Your objective: Select each line where the word "picture" appears.
— START Records for the task —
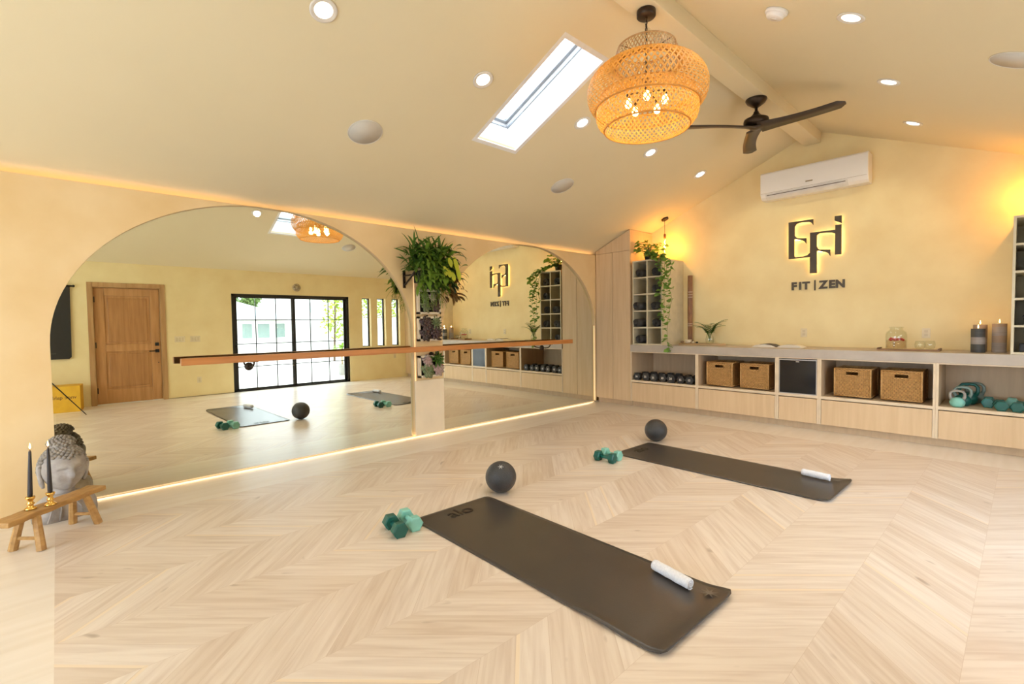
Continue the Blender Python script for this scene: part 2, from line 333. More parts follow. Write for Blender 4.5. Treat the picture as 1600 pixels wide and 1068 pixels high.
— END Records for the task —
— START Records for the task —
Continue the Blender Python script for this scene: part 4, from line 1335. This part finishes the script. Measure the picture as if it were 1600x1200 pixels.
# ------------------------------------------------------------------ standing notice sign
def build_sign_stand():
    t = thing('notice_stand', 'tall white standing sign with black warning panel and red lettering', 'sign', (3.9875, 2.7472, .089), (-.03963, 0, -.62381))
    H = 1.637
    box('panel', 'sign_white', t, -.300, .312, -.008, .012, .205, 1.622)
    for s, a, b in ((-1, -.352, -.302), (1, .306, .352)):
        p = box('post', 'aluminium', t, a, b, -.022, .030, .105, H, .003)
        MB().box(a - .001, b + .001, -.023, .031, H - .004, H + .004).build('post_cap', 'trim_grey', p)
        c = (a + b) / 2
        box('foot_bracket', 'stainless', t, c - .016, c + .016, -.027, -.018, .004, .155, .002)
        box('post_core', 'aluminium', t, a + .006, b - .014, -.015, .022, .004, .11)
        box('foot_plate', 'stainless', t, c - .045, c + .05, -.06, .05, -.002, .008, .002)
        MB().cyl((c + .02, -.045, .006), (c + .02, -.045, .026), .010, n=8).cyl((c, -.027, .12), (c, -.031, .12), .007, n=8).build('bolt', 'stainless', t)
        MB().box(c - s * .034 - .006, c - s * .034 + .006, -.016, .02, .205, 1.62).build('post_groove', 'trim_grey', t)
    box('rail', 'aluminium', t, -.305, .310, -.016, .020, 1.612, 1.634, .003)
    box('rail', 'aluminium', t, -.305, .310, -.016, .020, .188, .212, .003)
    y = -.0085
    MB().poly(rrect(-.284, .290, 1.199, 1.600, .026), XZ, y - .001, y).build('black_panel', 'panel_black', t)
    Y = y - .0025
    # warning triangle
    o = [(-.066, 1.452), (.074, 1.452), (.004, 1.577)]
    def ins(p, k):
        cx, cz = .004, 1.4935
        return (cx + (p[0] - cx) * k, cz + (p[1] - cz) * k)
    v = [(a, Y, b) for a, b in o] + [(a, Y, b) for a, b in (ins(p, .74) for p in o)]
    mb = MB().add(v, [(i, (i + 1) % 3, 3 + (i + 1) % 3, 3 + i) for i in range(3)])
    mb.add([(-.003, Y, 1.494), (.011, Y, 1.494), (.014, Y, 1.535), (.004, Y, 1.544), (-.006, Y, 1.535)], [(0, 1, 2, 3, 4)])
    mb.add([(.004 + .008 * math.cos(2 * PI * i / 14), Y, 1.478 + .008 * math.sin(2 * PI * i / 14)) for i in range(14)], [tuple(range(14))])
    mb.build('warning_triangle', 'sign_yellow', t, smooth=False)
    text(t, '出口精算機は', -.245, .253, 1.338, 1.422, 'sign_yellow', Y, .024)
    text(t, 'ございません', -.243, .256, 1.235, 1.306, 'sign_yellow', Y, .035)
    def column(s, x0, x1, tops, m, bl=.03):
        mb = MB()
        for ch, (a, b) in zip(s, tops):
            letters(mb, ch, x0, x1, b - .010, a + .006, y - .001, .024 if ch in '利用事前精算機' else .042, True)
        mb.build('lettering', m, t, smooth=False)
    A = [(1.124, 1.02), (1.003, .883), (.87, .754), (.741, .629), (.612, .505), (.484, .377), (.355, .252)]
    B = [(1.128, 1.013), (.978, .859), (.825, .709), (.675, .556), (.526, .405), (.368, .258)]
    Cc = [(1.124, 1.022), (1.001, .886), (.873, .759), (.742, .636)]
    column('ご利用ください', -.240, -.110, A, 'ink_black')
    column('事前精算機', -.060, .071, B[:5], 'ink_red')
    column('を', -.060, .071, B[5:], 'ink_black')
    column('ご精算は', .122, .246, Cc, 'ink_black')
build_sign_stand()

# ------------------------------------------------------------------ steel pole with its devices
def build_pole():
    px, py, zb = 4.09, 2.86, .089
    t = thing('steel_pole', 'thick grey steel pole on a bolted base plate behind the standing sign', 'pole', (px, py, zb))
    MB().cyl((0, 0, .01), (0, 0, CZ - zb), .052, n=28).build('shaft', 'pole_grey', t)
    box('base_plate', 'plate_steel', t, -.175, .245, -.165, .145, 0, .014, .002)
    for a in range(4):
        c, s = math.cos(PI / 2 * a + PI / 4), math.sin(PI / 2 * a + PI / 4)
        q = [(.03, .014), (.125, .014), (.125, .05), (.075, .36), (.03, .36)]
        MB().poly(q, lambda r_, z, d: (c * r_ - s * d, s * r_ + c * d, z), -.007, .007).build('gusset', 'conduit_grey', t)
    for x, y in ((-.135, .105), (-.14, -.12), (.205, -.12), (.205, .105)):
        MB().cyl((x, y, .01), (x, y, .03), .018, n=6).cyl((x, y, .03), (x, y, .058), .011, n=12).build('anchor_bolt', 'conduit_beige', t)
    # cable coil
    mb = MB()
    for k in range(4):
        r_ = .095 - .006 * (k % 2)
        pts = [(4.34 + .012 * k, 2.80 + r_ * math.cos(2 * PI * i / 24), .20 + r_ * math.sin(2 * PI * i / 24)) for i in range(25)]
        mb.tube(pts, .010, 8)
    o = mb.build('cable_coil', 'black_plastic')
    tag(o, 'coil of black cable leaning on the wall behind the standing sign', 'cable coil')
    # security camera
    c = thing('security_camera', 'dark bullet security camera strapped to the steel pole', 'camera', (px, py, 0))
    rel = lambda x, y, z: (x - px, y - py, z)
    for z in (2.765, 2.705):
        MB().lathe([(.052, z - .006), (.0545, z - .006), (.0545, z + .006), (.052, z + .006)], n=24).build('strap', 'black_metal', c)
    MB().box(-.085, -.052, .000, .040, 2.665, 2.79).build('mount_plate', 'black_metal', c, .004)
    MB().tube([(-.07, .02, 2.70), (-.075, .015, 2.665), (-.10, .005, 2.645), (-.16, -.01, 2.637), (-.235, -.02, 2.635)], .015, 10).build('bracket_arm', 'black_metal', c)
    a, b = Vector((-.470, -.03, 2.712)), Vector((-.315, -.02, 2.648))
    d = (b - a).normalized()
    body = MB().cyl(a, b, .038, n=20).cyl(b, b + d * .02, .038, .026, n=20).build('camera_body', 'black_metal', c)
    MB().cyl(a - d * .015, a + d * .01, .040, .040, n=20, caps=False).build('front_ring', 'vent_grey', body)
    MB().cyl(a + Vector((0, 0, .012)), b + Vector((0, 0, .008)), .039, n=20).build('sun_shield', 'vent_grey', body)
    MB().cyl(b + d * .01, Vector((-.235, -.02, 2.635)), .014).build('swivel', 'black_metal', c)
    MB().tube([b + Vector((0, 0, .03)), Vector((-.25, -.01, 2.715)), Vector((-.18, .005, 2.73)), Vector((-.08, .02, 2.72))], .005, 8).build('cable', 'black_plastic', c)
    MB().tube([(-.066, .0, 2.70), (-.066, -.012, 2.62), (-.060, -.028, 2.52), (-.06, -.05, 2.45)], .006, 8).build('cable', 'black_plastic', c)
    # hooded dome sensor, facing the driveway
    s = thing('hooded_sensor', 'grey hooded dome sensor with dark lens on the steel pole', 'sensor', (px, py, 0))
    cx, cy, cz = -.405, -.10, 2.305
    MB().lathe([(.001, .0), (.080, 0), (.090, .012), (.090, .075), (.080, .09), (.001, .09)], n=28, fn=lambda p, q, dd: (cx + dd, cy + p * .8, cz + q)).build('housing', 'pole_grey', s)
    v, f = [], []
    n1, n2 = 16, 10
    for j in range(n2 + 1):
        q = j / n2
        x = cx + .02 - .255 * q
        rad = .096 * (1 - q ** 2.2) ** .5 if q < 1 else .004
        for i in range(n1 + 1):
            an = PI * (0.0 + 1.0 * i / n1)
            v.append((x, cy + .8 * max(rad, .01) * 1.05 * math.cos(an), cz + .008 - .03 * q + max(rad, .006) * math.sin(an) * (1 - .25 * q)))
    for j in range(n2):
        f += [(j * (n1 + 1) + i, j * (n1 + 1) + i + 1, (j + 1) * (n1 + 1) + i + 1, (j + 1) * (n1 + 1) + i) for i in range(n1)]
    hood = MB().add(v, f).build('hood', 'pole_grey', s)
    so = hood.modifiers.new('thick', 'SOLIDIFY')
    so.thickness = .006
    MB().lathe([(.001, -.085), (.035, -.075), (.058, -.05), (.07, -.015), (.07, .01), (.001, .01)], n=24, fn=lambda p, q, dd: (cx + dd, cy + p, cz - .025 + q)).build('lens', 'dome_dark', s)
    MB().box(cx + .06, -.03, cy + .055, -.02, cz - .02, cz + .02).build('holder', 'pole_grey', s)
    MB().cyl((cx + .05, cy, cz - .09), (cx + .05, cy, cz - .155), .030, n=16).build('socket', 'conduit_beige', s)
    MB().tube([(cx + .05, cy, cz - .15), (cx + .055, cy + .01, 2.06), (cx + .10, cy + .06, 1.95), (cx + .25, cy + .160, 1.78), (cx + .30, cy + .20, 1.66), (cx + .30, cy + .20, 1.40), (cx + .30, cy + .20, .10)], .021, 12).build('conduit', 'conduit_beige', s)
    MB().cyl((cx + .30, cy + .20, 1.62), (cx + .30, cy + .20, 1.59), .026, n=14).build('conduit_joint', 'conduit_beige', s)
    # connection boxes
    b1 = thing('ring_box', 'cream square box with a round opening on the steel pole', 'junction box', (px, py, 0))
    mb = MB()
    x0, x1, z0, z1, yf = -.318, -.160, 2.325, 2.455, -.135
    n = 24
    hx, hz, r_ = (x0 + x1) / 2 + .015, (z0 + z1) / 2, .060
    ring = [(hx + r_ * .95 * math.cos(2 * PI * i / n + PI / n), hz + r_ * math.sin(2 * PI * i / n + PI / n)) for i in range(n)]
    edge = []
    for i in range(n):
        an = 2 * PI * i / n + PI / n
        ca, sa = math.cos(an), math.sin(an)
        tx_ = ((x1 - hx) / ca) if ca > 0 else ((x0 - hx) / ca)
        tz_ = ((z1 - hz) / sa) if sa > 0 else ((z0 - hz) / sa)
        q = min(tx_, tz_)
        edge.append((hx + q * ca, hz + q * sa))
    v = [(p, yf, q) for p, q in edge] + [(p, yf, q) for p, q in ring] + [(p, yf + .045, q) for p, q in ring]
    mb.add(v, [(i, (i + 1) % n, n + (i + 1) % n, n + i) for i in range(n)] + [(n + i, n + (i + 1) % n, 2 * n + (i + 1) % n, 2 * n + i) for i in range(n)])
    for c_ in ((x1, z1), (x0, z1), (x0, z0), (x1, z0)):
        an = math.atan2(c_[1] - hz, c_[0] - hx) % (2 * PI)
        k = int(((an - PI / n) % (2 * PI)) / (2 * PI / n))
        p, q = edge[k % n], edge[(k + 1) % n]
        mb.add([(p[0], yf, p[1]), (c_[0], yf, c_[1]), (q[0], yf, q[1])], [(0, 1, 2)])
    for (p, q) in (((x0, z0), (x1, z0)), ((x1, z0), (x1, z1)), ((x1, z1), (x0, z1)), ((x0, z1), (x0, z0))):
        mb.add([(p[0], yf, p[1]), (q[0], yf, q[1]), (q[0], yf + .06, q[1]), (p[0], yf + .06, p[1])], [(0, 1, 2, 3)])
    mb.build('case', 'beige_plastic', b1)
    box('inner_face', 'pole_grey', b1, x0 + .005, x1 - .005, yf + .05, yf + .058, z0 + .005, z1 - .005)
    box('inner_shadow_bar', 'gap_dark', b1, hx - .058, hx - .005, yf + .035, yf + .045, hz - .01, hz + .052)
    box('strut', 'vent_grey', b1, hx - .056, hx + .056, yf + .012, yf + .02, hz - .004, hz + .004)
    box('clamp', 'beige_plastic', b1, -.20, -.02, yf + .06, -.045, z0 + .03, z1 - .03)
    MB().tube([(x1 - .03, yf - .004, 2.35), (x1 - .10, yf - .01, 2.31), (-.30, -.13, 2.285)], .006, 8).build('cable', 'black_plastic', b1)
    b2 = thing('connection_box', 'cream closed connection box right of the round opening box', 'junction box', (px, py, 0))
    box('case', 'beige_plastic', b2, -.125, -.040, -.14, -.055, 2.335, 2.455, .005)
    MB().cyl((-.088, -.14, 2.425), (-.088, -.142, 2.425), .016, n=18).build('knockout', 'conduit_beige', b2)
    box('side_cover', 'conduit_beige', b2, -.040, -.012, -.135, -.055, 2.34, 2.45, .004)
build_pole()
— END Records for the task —
Full answer:
Continue the Blender Python script for this scene: part 2, from line 333. More parts follow. Write for Blender 4.5. Treat the picture as 1600 pixels wide and 1068 pixels high.
Continue the Blender Python script for this scene: part 4, from line 1335. This part finishes the script. Measure the picture as if it were 1600x1200 pixels.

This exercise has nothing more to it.